3. Has the institution provided evidence of sufficient financial and physical resources to implement, sustain, and complete the QEP?
The Dean of the Faculty will arrange for the office space necessary to accommodate the new oral rhetoric faculty member and the 2 Amity Scholars per year. It may be that if a Modern Language House or houses are established, the Amity Scholars would live and possibly have office space therein.
Please see atttached budget in Appendix A for an overview of projected expenses for the Plan.
4. Has the institution identified
relevant internal and external measures to evaluate the Plan?
Oral Rhetoric: Internally, we need to assess how often faculty members assign oral communication activities in courses as well as the instruction/assessment they provide to their students about how to accomplish the goals of the assignment. We then need to begin the process of developing a 6-point scale (or multiple 6-point scales) to help the faculty assess students’ speaking assignments. In constructing such a grading rubric (or rubrics) we can draw on rubrics already in place at other institutions.
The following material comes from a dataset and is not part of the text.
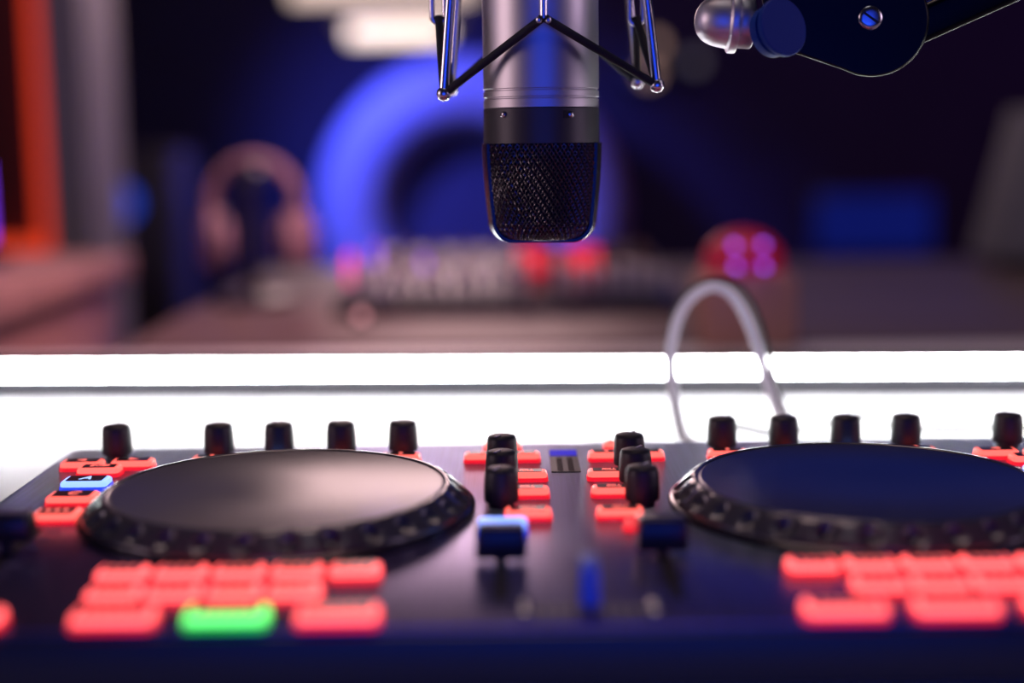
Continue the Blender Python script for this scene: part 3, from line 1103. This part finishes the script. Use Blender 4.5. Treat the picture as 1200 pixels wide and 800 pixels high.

Eventually, this branch of the Rhetoric Program would be evaluated when the program as a whole comes up for its regular external evaluation; in the meantime, the Rhetoric staff, the Assessment Committee, and the Dean of the Faculty would be charged with assessing any progress we make with enhancing our oral rhetoric program.
Cultural Awareness: Internally, we will continue to use Focus Groups of the Intercultural Affairs Committee to monitor this program. Assessment procedures for Service-Learning are widely available and are already employed on campus, so we will build on what we do already. Externally, we will use data from NSSE to monitor our student’s interaction with those whose religious beliefs, political opinions, economic, social, racial, or ethnic backgrounds or personal values vary from their own.
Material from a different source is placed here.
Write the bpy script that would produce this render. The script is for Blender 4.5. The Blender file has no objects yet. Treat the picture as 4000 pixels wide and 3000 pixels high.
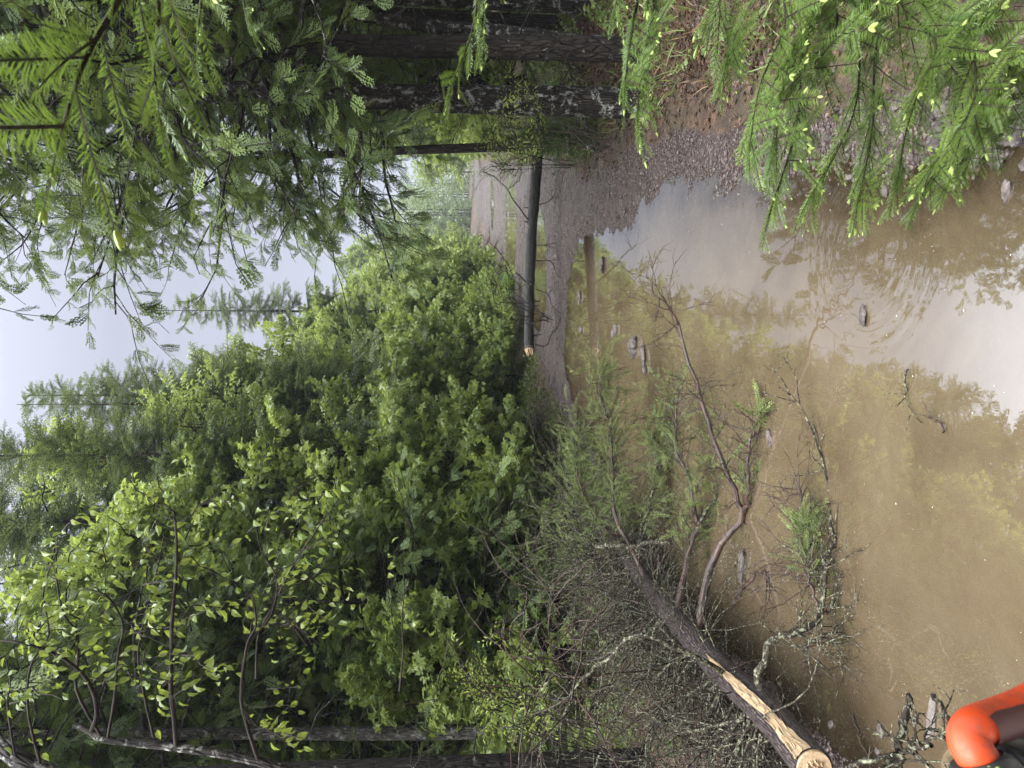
import bpy, math, numpy as np
from math import radians as RAD

# ------------------------------------------------------------------ camera, sky, light
sc = bpy.context.scene
col = sc.collection
rng = np.random.default_rng(11)
CAMH, PITCH, FPX = 1.6, RAD(4.1), 2650.0
CAM = np.array([0.0, 0.0, CAMH])
FWD = np.array([0.0, math.cos(PITCH), -math.sin(PITCH)])
DWN = np.array([0.0, -math.sin(PITCH), -math.cos(PITCH)])
RGT = np.array([1.0, 0.0, 0.0])
cam_d = bpy.data.cameras.new("camera")
cam = bpy.data.objects.new("camera", cam_d)
col.objects.link(cam)
sc.camera = cam
# the phone was turned on its side: picture right = down, picture up = the scene's right
cam.matrix_world = [[DWN[0], RGT[0], -FWD[0], CAM[0]], [DWN[1], RGT[1], -FWD[1], CAM[1]],
                    [DWN[2], RGT[2], -FWD[2], CAM[2]], [0, 0, 0, 1]]
from mathutils import Matrix
cam.matrix_world = Matrix([[DWN[0], RGT[0], -FWD[0], CAM[0]], [DWN[1], RGT[1], -FWD[1], CAM[1]],
                           [DWN[2], RGT[2], -FWD[2], CAM[2]], [0, 0, 0, 1]])
cam_d.sensor_fit = 'HORIZONTAL'
cam_d.sensor_width = 36.0
cam_d.lens = FPX / 4000 * 36
cam_d.clip_start = 0.05
cam_d.clip_end = 1500
cam_d.dof.use_dof = True
cam_d.dof.focus_distance = 7.0
cam_d.dof.aperture_fstop = 18.0

W = bpy.data.worlds.new("World")
sc.world = W
W.use_nodes = True
nt = W.node_tree
nt.nodes.clear()
def N_(t, k, **kw):
    n = t.nodes.new(k)
    for a, b in kw.items():
        setattr(n, a, b)
    return n
wo = N_(nt, 'ShaderNodeOutputWorld')
bg = N_(nt, 'ShaderNodeBackground')
sky = N_(nt, 'ShaderNodeTexSky', sky_type='NISHITA', sun_disc=False)
sky.sun_elevation = RAD(52)
sky.sun_rotation = RAD(205)
bgs = N_(nt, 'ShaderNodeBackground')
nt.links.new(sky.outputs[0], bgs.inputs[0])
bgs.inputs[1].default_value = 0.05
# overcast layer: brighter overhead than near the horizon
tc = N_(nt, 'ShaderNodeTexCoord')
sx = N_(nt, 'ShaderNodeSeparateXYZ')
nt.links.new(tc.outputs['Generated'], sx.inputs[0])
cr = N_(nt, 'ShaderNodeValToRGB')
SKY_STOPS = [(0.0, (0.175, 0.183, 0.215)), (0.44, (0.18, 0.187, 0.222)), (0.54, (0.235, 0.247, 0.29)), (0.59, (0.36, 0.38, 0.45)), (0.66, (0.70, 0.74, 0.85)), (0.78, (2.1, 2.2, 2.3)), (1.0, (3.9, 3.95, 4.0))]
mr = N_(nt, 'ShaderNodeMapRange')
mr.inputs['From Min'].default_value = -0.0
nt.links.new(sx.outputs['Z'], mr.inputs['Value'])
el = cr.color_ramp.elements
while len(el) < len(SKY_STOPS):
    el.new(0.5)
for e, (p, c) in zip(el, SKY_STOPS):
    e.position = p
    e.color = (c[0] / 4.0, c[1] / 4.0, c[2] / 4.0, 1)
nt.links.new(mr.outputs[0], cr.inputs[0])
nt.links.new(cr.outputs[0], bg.inputs[0])
bg.inputs[1].default_value = 4.0
ms = N_(nt, 'ShaderNodeMixShader')
ms.inputs[0].default_value = 0.93
nt.links.new(bgs.outputs[0], ms.inputs[1])
nt.links.new(bg.outputs[0], ms.inputs[2])
nt.links.new(ms.outputs[0], wo.inputs[0])

sl = bpy.data.lights.new("sun", 'SUN')
sl.energy = 1.5
sl.angle = RAD(25)
sl.color = (1.0, 0.96, 0.9)
so = bpy.data.objects.new("sun", sl)
col.objects.link(so)
SUN_AZ, SUN_EL = RAD(205), RAD(52)          # soft sun put high behind the camera to brighten leaves facing it
from mathutils import Vector
sd_ = Vector((math.sin(SUN_AZ) * math.cos(SUN_EL), math.cos(SUN_AZ) * math.cos(SUN_EL), math.sin(SUN_EL)))
so.rotation_euler = sd_.to_track_quat('Z', 'Y').to_euler()

sc.view_settings.view_transform = 'Standard'
sc.view_settings.look = 'None'
sc.view_settings.exposure = 1.78
sc.view_settings.gamma = 1.0
sc.render.engine = 'CYCLES'
sc.cycles.max_bounces = 7
sc.cycles.diffuse_bounces = 5
sc.cycles.glossy_bounces = 3
sc.cycles.transmission_bounces = 4
sc.cycles.transparent_max_bounces = 8
sc.cycles.volume_bounces = 0
sc.cycles.caustics_reflective = False
sc.cycles.caustics_refractive = False
sc.cycles.use_denoising = True
sc.cycles.sample_clamp_indirect = 4.0

# ------------------------------------------------------------------ picture <-> space
def ray(X, Y):
    return FWD + RGT * ((1500 - Y) / FPX) + DWN * ((X - 2000) / FPX)
def P(X, Y, d):
    return CAM + ray(X, Y) * d
def G(X, Y, z=0.0):
    r = ray(X, Y)
    return CAM + r * ((z - CAMH) / r[2])
def PL(pts):
    return np.array([P(*p) for p in pts])

# ------------------------------------------------------------------ noise
def _h(i, j, s):
    n = (i * 374761393 + j * 668265263 + s * 1274126177) & 0xFFFFFFFF
    n = ((n ^ (n >> 13)) * 1274126177) & 0xFFFFFFFF
    return ((n ^ (n >> 16)) & 0xFFFF) / 65535.0
def vnoise(x, y, s=0):
    xi = np.floor(x).astype(np.int64); yi = np.floor(y).astype(np.int64)
    fx = x - xi; fy = y - yi
    fx = fx * fx * (3 - 2 * fx); fy = fy * fy * (3 - 2 * fy)
    a = _h(xi, yi, s); b = _h(xi + 1, yi, s); c = _h(xi, yi + 1, s); d = _h(xi + 1, yi + 1, s)
    return (a * (1 - fx) + b * fx) * (1 - fy) + (c * (1 - fx) + d * fx) * fy * 1.0
def fbm(x, y, s=0, o=4):
    v = 0; a = 0.5
    for k in range(o):
        v = v + a * (vnoise(x, y, s + k * 7) - 0.5) * 2
        x = x * 2.03 + 3.1; y = y * 2.03 - 1.7; a *= 0.5
    return v
def sstep(a, b, x):
    t = np.clip((x - a) / (b - a), 0, 1)
    return t * t * (3 - 2 * t)
def sdpoly(x, y, poly):
    poly = np.asarray(poly, float)
    d = np.full(x.shape, 1e9); ins = np.zeros(x.shape, bool)
    n = len(poly)
    for i in range(n):
        a = poly[i]; b = poly[(i + 1) % n]
        e = b - a
        t = np.clip(((x - a[0]) * e[0] + (y - a[1]) * e[1]) / (e @ e), 0, 1)
        d = np.minimum(d, np.hypot(x - a[0] - t * e[0], y - a[1] - t * e[1]))
        c = ((a[1] > y) != (b[1] > y)) & (x < (b[0] - a[0]) * (y - a[1]) / (b[1] - a[1] + 1e-12) + a[0])
        ins ^= c
    return np.where(ins, -d, d)

# ------------------------------------------------------------------ terrain shape
PUDDLE = [(.7, -3), (.75, 1.8), (.8, 2.35), (.93, 2.7), (1.1, 3.5), (1.33, 4.3), (1.6, 5.2), (1.64, 5.85), (1.55, 6.5), (1.66, 7.3),
          (1.85, 8.4), (1.98, 9.3), (1.9, 9.8), (1.6, 10.2), (1.1, 10.5), (.45, 10.8), (.07, 10.6), (-.38, 9.8), (-.82, 8.7), (-1.13, 7.5),
          (-1.4, 6.75), (-1.5, 5.7), (-1.6, 4.8), (-1.62, 4.1), (-1.6, 3.46), (-1.62, 2.6), (-2.1, 1.9), (-2.3, -3)]
def xc(y):
    return np.interp(y, [-20, 3, 10.5, 25, 31, 40, 50, 80, 110, 160], [-4, -.45, 1.5, 6.1, 8.1, 10.9, 14, 23, 36, 70])
def hw(y):
    return np.interp(y, [0, 10, 25, 40, 80, 200], [1.7, 1.95, 2.0, 2.05, 2.6, 3.0])
def height(x, y, want=False):
    wob = fbm(x * .9, y * .9, 5, 3)
    s_p = sdpoly(x, y, PUDDLE) + wob * .1 + fbm(x * 7, y * 7, 9, 2) * .05
    lat = np.abs(x - xc(y)) * .955 - hw(y) + fbm(x * .5, y * .5, 3, 3) * .35
    s = np.minimum(lat, s_p)
    # puddles further up the track
    base = .045 + .02 * fbm(x * .8, y * .35, 21, 3) + .012 * fbm(x * 5, y * 5, 22, 3)
    def ell(cx, cy, rx, ry, k):
        sh = (y - cy) * .31
        q = np.hypot((x - cx - sh) / rx, (y - cy) / ry) - 1 + .3 * fbm(x * .9, y * .5, 31 + k, 3)
        return sstep(.25, -.35, q)
    pd = ell(xc(23) + .0, 23, 1.75, 3.0, 1) + ell(xc(14.9) - .35, 14.9, 1.5, 2.1, 2) + ell(xc(38), 38, 1.7, 2.8, 3) \
        + ell(2.1, 11.6, .8, .22, 4) + ell(xc(30), 30, .9, .35, 5) + ell(xc(47), 47, 1.2, .7, 6) + ell(xc(19) , 18.6, .8, .25, 7)
    road = base - .12 * np.clip(pd, 0, 1)
    sd = np.maximum(-s_p, 0)
    shore = np.where(s_p < 0, -.25 * (1 - np.exp(-(sd / .75) ** 1.7)) - .003 + .026 * np.exp(-sd / .35) * fbm(x * 6, y * 4, 61, 3), np.minimum(s_p * .07, .06) + .020 * np.exp(-np.maximum(s_p, 0) / .5) * fbm(x * 6, y * 4, 61, 3))
    k = sstep(-.1, .5, s_p)
    g = shore * (1 - k) + np.maximum(road, -.1) * k
    near = y < 9.5
    # right gravel beach and both banks
    bank = sstep(0, .9, s) * .2 + sstep(.6, 5, s) * .35 + sstep(0, .6, s) * (.07 * fbm(x * 1.6, y * 1.6, 41, 4) + .03 * fbm(x * 6, y * 6, 45, 2))
    far = sstep(15, 120, np.abs(x - xc(y))) * 3
    z = g + bank + far * sstep(.5, 3, s)
    if want:
        return z, s, s_p, lat
    return z
def hz(x, y):
    return float(height(np.array([float(x)]), np.array([float(y)]))[0])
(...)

5. Has the institution identified an internal system for evaluating the QEP and monitoring its progress?
No, we have not, but could assign this chore to the Assessment Committee along with help from the Dean’s Office and Institutional Research. With our timeline in place, assessing our progress should be relatively straightforward, at least in terms of meeting those goals.
6. Has the institution described how
the results of the evaluation of the QEP will
be used to improve student learning?
If successful, the programs
outlined in the QEP will lead to our students having a greater awareness of, appreciation for, and ability to
effectively communicate with people from
diverse cultures within the
Part 3.
Broad Based Involvement of the Community
1. Has the institution described the
methods used for the development of the QEP?
Please see the Dean of the Faculty's explanation on the HSC website for information.
2. Has the institution demonstrated
that all aspects of its community—faculty, staff, students, board members, and
administrators—were involved in the development of the QEP?
We believe that we have sufficient faculty members on the planning committee, and have opened the discussion to all faculty members during a regular faculty meeting and at a called Committee of the Whole meeting. We currently have three administrators on the committee. We will have trustee participation when we present this topic to the board at several Board of Trustee meetings. Additionally, we will seek input from the student members of the Student Affairs Committee and other student leaders.This proposal is based on our feeling that there was mixed support for the original proposals presented by the QEPC. Feeling that the most support addressed the original #2 and #3 plans, we offer this hybrid proposal which we hope combines the strengths of those plans into one workable plan.
Conclusions
We have argued that more experiences for our students with people whose demographics and perspectives differ from their own will enhance the educational experience of our students and better prepare them to be leaders in our diverse world, both at home and abroad. We have also argued that well-developed communication skills are essential for effective leadership and that audience-awareness and a range of strategies for appealing to a range of different audiences is essential to effective communication. This “hybrid” proposal focuses our college community on these issues and identifies a number of ways that we can achieve these educational goals.
This proposal does require significant amounts of funding; however, if it is approved, the potential educational pay-off for students would be truly significant: students would gain in their ability to interact effectively with diverse individuals in order to become leaders in the modern world. This proposal is doable in five years and also would truly work to improve student learning at the College.
Appendix A : Costs Associated With This Proposal:
1. Intercultural Communication Tenure-Track Faculty Member (Ongoing cost)
Salary $45,000
Basic benefits $11,500
Moving expenses $ 1,500
Travel allowance $ 1,000
Library allowance $ 5,000
Total $64,
000
2. English as a Second Language Faculty Member (Ongoing cost)
Salary $38,000
Basic benefits $ 9,500
Moving expenses $ 1,500
Travel allowance $ 1,000
Library allowance $ 5,000
Total $55,000
3. 2 searches (One-time cost):
Total $
4,000
4. Amity Scholars, per scholar (Ongoing cost)
Salary $ 3,500 per year
Room and Board $12,000 per year
Total $
15,500 for one scholar ($31,000 for two per year)
5. Symposia (One-time cost)
Intercultural Communication $10,000
Service-Learning $10,000
Study Abroad $10,000
Total $30,000
6. Faculty Development Workshops in Oral Rhetoric (Ongoing costs)
Two six-hour-long faculty workshops, each with 15 participants
Stipends, @ $75.00 per participant $2,250
Food ($12 per person) $ 510
Materials (videos, photocopies) $ 500
Total $3,260
7.
“Visiting Writers in Residence
Program”
[Will need an endowment?]
We have not included funding for Internships, Study Abroad costs for students, and Service-Learning initiatives as our long range plan states that "[b]y 2008, the College will have an endowment of at least $2 million to underwrite the expenses for students to engage in internships related to their studies, and another endowment of at least $2 million to underwrite study abroad and other educational experiences beyond the campus that widen their perspectives."